I have always liked the taste of rhubarb. It is especially welcome after a winter of eating mostly canned fruit. Mother made rhubarb pie when the stalks were crisp and full of juice. We always had plants growing somewhere around the garden spot. Rhubarb doesn't demand much. Enough moisture to keep it alive during the hot summer months is about it. It is one of the first things up in the spring.

Mother never canned rhubarb. She did make a Rhubarb Sauce. No amount of sugar could cut that sharp acid taste for me. (I have a recipe that makes it with strawberry jello.) If Mother made one rhubarb pie in the spring, that was it. She didn't know the secret of cutting the sharp flavor. I learned it quite by accident. The addition of egg to the filling is the answer.

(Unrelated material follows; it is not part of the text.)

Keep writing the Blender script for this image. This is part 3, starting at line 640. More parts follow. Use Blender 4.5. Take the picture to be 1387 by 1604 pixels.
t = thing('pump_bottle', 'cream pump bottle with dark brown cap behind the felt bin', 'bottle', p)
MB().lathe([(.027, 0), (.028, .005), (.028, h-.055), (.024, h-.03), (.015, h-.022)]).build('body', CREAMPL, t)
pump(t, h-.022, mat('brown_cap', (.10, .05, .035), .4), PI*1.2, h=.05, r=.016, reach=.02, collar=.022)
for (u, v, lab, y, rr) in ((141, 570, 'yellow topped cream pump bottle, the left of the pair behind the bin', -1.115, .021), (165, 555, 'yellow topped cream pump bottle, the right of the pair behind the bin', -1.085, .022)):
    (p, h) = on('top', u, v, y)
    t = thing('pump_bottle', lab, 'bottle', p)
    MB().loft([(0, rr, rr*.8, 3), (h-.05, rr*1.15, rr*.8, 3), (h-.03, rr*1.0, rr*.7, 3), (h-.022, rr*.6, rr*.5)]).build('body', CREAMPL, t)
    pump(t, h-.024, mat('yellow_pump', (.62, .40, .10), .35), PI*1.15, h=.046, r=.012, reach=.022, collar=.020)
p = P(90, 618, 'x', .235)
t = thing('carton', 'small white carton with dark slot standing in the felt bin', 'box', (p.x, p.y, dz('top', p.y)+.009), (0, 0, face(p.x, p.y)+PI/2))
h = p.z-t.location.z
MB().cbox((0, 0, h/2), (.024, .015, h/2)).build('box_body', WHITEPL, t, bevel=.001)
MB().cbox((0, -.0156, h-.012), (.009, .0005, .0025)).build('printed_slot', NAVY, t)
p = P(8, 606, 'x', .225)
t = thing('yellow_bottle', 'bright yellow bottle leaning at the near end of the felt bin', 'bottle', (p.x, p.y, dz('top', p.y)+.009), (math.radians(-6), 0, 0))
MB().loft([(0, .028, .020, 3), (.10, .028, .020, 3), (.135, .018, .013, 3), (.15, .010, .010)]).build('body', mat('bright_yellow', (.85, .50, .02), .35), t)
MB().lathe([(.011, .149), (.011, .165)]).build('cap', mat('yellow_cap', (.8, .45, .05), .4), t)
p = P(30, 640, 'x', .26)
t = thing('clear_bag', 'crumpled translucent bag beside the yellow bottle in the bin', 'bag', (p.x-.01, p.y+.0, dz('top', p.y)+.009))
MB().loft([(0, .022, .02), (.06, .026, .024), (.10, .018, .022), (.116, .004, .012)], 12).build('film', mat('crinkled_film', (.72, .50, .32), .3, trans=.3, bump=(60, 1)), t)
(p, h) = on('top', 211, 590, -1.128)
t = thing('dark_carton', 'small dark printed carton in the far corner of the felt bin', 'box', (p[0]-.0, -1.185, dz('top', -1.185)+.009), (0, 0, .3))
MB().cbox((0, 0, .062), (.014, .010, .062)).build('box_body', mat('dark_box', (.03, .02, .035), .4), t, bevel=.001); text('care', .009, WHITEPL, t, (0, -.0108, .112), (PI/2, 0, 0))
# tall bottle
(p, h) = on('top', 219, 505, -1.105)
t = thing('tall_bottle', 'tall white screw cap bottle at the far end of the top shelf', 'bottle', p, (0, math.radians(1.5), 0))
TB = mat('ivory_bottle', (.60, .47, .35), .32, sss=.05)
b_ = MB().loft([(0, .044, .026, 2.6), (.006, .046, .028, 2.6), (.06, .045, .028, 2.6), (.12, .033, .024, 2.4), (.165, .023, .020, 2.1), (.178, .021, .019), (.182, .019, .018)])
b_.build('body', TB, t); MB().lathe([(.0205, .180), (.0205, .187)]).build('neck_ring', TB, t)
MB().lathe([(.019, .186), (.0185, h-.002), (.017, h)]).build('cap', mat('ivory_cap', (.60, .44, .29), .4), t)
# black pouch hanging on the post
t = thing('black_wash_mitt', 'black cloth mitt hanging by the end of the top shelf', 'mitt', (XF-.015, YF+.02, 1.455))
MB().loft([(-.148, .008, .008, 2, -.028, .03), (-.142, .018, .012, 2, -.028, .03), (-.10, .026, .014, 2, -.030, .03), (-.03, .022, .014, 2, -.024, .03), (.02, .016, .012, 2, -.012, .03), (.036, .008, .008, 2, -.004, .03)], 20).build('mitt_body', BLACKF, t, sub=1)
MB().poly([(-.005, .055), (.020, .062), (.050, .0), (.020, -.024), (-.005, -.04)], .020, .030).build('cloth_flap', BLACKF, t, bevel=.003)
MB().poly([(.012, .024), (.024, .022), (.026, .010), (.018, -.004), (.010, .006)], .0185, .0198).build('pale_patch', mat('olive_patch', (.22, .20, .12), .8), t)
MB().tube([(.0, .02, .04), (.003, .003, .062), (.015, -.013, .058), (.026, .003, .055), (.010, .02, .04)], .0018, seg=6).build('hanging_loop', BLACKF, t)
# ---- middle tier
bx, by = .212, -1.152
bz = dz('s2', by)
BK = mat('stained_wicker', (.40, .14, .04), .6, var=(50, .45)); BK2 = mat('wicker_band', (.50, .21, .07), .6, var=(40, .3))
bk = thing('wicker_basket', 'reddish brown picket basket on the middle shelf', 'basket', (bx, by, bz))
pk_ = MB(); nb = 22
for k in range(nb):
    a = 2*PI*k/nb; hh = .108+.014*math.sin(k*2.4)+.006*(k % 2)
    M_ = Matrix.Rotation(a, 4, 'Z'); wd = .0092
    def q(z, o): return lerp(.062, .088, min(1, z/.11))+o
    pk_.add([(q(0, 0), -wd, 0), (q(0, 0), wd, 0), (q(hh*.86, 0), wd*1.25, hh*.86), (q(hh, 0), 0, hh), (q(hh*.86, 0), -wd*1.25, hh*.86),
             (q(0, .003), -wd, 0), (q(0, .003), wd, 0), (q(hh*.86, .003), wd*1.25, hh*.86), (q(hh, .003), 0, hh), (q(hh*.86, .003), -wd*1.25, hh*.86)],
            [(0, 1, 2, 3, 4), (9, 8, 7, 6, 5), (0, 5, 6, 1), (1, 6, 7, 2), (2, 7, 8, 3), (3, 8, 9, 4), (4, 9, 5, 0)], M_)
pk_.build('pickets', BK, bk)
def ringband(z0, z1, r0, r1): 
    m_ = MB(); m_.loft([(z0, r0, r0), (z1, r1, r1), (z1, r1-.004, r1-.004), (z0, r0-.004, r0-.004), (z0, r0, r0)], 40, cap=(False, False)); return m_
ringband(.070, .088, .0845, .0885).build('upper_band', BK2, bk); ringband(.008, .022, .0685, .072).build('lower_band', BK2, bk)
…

Rhubarb freezes well. Just cut off the leaves, reduce the stalk to one inch pieces and measure out into freezer bags. That is it. It doesn't need to be blanched. The bags should be labeled with the date. I don't want to find last year's rhubarb still around after this year's crop is gone.

RHUBARB CREAM PIE
1 cup white sugar
3 tablespoons plain flour
¼ teaspoon salt
1 teaspoon grated orange peel
1 tablespoon melted butter or margarine
2 beaten eggs
3 cups rhubarb, cut in 1 inch lengths
Uncooked pastry for 2 crust 9 inch pie

In large bowl blend together sugar, flour, salt and orange peel with rhubarb. Add melted butter and eggs . Mix together well. Let set in bowl for fifteen minutes or so for the juice to start to flow. Pour into prepared unbaked 9 inch pie shell. Top with lattice top. Bake at 450 F. for 10 minutes. Reduce heat to 350 F. and bake another 30 minutes or until the juices thicken.